GIVEN INSTRUCTION: Gather up every line that includes the string "follow".

━━━━━━━━━━━━━━━━━━━━

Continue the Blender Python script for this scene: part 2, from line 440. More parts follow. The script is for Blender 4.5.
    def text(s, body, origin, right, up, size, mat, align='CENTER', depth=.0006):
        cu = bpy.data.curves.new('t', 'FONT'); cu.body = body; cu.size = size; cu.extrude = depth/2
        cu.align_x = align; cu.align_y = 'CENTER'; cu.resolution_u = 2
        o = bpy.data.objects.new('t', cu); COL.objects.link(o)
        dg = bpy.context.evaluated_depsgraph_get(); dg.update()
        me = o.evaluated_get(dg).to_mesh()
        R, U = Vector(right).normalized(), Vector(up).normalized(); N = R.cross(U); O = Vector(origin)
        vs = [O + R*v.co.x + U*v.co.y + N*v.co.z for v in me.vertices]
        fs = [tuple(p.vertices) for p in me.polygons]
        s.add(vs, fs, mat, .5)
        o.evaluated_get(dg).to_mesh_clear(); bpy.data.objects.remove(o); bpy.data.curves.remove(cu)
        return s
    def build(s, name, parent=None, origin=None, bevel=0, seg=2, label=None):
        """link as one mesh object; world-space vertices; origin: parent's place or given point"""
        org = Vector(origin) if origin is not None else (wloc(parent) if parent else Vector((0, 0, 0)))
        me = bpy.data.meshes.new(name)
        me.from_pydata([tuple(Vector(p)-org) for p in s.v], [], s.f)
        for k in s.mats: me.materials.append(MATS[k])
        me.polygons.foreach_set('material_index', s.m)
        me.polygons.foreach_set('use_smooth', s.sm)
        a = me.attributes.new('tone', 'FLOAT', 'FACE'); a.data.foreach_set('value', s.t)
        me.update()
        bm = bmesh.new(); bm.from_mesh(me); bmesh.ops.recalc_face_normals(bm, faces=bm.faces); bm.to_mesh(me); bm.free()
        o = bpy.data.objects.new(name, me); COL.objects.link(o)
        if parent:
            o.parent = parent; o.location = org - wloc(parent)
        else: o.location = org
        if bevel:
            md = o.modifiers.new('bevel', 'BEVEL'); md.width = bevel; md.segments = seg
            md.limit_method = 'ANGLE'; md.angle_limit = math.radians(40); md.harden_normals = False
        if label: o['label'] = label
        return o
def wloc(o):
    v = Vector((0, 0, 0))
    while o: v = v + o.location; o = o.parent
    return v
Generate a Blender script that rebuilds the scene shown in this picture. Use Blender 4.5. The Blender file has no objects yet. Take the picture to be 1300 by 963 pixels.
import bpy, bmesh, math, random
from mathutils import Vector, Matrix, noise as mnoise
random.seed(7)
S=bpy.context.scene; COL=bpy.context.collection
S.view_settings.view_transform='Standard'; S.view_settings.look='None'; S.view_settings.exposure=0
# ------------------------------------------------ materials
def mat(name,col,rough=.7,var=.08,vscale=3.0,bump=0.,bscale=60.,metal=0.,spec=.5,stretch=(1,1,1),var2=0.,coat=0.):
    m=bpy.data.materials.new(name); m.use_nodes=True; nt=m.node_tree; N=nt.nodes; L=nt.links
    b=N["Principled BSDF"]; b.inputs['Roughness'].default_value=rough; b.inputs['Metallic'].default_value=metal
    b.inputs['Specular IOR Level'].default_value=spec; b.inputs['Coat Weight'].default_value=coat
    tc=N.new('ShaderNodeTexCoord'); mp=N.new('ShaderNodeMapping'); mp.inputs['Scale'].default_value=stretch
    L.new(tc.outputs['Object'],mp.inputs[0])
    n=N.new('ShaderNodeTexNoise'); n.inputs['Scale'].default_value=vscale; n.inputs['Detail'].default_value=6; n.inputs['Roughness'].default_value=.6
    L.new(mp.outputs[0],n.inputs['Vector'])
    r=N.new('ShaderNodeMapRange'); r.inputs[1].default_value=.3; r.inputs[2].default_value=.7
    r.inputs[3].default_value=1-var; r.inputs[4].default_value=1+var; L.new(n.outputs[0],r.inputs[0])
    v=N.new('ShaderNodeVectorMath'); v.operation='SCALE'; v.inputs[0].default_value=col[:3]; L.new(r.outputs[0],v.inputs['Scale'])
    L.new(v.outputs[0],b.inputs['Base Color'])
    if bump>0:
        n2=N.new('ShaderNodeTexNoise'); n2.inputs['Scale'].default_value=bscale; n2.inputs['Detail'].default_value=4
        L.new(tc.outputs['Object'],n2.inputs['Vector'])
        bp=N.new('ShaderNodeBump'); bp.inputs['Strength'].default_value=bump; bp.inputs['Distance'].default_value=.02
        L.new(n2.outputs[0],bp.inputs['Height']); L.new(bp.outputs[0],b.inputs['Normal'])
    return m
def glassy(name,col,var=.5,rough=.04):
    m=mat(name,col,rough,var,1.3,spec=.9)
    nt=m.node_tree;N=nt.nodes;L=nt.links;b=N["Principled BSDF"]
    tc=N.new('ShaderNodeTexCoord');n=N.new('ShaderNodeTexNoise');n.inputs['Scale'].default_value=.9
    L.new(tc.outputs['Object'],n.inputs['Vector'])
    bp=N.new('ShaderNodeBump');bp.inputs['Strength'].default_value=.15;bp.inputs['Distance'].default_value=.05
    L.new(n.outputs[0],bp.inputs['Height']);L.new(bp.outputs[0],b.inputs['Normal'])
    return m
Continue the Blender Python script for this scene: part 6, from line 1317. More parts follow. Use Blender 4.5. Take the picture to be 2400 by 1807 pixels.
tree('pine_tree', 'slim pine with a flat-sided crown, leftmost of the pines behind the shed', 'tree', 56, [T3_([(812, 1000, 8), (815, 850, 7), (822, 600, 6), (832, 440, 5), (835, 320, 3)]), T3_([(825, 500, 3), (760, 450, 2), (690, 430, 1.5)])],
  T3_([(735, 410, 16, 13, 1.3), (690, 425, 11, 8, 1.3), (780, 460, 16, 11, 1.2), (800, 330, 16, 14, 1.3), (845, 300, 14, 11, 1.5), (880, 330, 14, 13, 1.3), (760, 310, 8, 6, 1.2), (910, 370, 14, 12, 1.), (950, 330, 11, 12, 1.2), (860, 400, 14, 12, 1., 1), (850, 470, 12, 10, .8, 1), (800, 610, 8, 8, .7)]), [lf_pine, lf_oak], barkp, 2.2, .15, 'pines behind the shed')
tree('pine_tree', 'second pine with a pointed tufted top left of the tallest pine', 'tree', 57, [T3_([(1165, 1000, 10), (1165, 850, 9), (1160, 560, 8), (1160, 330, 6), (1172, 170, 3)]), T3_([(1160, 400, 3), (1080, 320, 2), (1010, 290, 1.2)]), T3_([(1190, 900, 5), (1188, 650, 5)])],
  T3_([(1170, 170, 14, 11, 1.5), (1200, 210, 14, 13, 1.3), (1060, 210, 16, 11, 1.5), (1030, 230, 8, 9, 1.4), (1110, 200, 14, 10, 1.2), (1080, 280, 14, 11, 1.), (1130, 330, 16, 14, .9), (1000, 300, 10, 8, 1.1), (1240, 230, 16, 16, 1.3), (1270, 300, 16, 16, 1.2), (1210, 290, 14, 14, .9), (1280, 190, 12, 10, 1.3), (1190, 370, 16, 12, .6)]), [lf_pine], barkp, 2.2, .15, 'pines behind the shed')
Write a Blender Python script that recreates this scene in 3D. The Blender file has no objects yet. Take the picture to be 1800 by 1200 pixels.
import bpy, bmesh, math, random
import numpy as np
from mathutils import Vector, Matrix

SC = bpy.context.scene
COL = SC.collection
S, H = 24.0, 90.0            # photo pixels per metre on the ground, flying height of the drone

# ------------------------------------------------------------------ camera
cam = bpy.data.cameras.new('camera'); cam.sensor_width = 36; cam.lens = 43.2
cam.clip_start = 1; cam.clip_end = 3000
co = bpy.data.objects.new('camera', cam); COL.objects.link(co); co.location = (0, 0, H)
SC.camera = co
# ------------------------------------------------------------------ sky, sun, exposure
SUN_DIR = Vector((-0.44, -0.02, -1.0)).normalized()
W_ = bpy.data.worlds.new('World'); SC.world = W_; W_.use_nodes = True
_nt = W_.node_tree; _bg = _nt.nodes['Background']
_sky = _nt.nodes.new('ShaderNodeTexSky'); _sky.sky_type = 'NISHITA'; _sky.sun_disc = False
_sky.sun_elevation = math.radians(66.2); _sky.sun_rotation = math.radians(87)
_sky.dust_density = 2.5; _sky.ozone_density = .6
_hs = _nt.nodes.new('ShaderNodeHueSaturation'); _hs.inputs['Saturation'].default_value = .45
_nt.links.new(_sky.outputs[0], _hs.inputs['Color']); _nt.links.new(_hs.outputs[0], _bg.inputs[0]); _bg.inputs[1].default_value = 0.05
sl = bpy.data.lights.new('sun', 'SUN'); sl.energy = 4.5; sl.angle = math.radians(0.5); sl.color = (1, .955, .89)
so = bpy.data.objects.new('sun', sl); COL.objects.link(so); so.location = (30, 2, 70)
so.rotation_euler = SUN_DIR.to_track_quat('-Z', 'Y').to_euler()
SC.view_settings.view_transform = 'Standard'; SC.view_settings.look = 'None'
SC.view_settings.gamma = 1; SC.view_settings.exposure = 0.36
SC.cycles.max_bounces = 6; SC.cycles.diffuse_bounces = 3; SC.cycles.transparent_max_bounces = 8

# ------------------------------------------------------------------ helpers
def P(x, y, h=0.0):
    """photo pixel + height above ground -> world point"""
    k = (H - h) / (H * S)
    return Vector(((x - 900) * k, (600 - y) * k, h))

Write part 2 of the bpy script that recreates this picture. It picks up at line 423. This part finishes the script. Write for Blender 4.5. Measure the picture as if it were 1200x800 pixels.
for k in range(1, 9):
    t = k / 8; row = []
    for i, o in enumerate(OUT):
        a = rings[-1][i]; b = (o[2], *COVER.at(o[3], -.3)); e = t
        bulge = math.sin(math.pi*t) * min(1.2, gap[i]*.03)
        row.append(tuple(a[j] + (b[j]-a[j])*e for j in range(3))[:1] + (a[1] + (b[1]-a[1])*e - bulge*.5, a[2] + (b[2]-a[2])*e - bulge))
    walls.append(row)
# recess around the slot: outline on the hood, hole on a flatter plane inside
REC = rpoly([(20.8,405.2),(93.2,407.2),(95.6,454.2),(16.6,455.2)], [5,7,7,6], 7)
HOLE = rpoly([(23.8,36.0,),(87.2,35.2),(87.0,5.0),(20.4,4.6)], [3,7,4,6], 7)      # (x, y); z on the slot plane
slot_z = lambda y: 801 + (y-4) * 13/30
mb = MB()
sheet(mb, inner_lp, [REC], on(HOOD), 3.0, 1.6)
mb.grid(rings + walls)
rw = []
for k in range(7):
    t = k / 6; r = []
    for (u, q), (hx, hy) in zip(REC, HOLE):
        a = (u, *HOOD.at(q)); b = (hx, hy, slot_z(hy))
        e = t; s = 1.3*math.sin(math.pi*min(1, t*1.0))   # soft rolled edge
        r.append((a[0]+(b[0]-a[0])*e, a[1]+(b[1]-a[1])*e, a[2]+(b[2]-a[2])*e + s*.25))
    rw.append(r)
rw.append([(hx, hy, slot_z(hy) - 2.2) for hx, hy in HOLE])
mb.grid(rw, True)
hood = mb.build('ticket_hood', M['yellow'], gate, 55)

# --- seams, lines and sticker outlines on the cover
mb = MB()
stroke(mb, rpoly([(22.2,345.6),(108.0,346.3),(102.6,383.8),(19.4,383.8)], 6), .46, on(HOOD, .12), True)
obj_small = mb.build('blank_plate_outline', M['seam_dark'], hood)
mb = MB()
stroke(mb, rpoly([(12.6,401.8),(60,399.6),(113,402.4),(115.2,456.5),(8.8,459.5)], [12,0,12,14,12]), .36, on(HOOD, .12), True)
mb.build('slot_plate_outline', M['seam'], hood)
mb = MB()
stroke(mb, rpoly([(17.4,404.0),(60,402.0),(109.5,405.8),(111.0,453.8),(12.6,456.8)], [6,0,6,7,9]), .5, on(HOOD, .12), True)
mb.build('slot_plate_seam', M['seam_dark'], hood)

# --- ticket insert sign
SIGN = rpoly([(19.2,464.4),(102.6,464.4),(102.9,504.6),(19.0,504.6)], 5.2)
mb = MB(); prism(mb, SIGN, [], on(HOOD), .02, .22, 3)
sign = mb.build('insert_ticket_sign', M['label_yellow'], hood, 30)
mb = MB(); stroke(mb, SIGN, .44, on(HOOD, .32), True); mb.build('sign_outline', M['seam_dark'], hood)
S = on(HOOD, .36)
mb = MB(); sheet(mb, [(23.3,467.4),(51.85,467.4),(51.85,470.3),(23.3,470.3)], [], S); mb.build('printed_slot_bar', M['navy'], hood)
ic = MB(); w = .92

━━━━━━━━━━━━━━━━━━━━

WRITTEN ANSWER:
Continue the Blender Python script for this scene: part 2, from line 440. More parts follow. The script is for Blender 4.5.
Continue the Blender Python script for this scene: part 6, from line 1317. More parts follow. Use Blender 4.5. Take the picture to be 2400 by 1807 pixels.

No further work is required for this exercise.